5star-shiny-hr_printBook Review
Reviewed by Chris-Jean Clarke for Readers’ Favorite

Southern Passage by Jim Yonker is set in the 1960s and opens with 18-year-old Buster, who has just graduated from a high school in St. Louis, seeking employment during the summer months as he needs the income to subsidise his college tuition, which starts in the fall. Thanks to his father, who works at the Pullman Railroad Company, he quickly finds employment at the Missouri Pacific Railroad in Texarkana. Although the location of the job means that Buster will have to move out of his family home in the North and move South for a short while, he is undeterred. He waves good-bye to his mother on the doorstep of their home, but as his family wants peace of mind in knowing where he will be living in Texarkana, his father assists him in finding cheap accommodation before saying his farewell. It isn’t long before Jim Yonker has Buster exploring his new surroundings and newfound freedom; and enjoying the flexibility regarding his house rules, choice of meals or places to eat or visit, and the friends or girls he chooses to be acquainted with. However, as the story unfolds you will soon discover that Buster’s ‘Southern Passage’ will be no fairy-tale.

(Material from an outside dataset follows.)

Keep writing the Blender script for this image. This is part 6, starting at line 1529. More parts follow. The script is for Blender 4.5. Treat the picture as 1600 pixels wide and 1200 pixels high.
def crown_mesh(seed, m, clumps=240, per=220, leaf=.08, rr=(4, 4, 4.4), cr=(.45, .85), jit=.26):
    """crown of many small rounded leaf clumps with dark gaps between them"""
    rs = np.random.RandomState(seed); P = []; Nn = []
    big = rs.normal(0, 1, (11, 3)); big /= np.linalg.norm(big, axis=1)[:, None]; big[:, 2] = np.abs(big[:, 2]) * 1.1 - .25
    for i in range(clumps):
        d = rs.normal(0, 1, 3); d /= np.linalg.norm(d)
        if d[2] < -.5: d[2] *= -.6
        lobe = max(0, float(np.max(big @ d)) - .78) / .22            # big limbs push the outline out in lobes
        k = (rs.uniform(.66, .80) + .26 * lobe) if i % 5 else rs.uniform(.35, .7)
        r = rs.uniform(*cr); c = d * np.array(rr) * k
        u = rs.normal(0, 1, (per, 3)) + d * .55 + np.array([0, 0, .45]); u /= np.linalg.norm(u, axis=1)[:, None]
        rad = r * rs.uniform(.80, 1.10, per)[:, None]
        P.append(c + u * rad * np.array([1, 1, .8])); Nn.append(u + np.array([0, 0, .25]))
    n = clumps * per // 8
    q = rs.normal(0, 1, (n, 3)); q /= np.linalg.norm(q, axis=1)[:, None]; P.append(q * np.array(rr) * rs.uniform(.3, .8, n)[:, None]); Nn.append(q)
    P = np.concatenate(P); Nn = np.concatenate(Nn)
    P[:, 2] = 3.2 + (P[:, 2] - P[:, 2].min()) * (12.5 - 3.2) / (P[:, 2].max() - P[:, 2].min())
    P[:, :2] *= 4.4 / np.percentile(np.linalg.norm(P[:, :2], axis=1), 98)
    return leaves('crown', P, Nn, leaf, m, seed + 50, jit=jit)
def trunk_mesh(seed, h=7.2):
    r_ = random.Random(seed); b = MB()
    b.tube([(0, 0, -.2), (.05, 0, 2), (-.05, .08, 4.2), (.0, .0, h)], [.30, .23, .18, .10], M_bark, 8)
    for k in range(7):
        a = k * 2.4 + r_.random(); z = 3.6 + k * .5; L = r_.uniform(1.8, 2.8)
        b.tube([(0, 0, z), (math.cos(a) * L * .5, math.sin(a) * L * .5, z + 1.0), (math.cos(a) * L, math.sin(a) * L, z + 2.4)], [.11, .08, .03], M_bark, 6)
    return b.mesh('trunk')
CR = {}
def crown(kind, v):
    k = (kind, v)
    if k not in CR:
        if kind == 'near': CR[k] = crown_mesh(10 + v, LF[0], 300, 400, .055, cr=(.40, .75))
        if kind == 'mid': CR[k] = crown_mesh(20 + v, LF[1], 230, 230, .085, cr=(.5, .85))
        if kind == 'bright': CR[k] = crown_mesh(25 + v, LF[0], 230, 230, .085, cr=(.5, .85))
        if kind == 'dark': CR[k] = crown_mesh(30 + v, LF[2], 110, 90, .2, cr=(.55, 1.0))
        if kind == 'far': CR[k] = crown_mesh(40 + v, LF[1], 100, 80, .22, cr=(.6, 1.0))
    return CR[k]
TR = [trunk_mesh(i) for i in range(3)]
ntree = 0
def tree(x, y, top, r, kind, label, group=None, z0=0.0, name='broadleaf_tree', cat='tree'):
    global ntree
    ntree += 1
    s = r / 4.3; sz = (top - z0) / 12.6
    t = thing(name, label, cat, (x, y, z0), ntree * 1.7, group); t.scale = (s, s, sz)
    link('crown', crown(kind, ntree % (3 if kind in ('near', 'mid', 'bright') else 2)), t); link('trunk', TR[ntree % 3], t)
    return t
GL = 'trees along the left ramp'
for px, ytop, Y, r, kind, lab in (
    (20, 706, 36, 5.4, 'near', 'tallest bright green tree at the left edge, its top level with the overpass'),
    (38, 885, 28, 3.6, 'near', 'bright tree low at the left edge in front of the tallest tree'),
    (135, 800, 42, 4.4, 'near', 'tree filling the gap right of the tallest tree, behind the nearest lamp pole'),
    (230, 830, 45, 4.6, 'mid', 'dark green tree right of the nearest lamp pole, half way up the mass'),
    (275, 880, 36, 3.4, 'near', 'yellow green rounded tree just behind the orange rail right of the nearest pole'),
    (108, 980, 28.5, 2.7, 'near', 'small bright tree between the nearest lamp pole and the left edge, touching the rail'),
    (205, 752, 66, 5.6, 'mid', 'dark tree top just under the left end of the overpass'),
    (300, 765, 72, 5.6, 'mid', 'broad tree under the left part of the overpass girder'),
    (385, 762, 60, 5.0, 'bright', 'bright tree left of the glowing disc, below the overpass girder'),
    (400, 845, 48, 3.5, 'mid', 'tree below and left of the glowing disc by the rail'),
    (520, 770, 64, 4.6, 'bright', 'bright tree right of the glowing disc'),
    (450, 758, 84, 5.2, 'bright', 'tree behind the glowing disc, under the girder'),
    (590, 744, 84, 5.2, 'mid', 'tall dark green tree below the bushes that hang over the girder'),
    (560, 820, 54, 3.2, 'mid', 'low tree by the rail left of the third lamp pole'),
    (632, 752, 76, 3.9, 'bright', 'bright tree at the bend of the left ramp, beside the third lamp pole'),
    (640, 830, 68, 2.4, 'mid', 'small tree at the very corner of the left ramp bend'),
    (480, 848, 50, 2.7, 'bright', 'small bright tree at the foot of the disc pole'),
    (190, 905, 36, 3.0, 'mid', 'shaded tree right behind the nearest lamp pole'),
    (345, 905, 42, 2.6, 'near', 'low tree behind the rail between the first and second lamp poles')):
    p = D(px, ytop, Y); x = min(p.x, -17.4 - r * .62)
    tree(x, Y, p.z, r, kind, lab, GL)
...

I love the concept of Jim Yonker’s gritty and true-to-life tale, Southern Passage, which could well have happened. I believe the premise will be of great interest to college students who are researching one of the following areas: the history of the railroads, the divide between the North and South and/or the racial prejudices and appalling acts of racism by white people towards black people during the ’60s era. I also believe Southern Passage will appeal to avid readers who are 18+ and love first rate historical fiction books. There are sexual encounters as a backdrop to the story and violence and strong language interwoven throughout. I wish Jim Yonker every success with this story!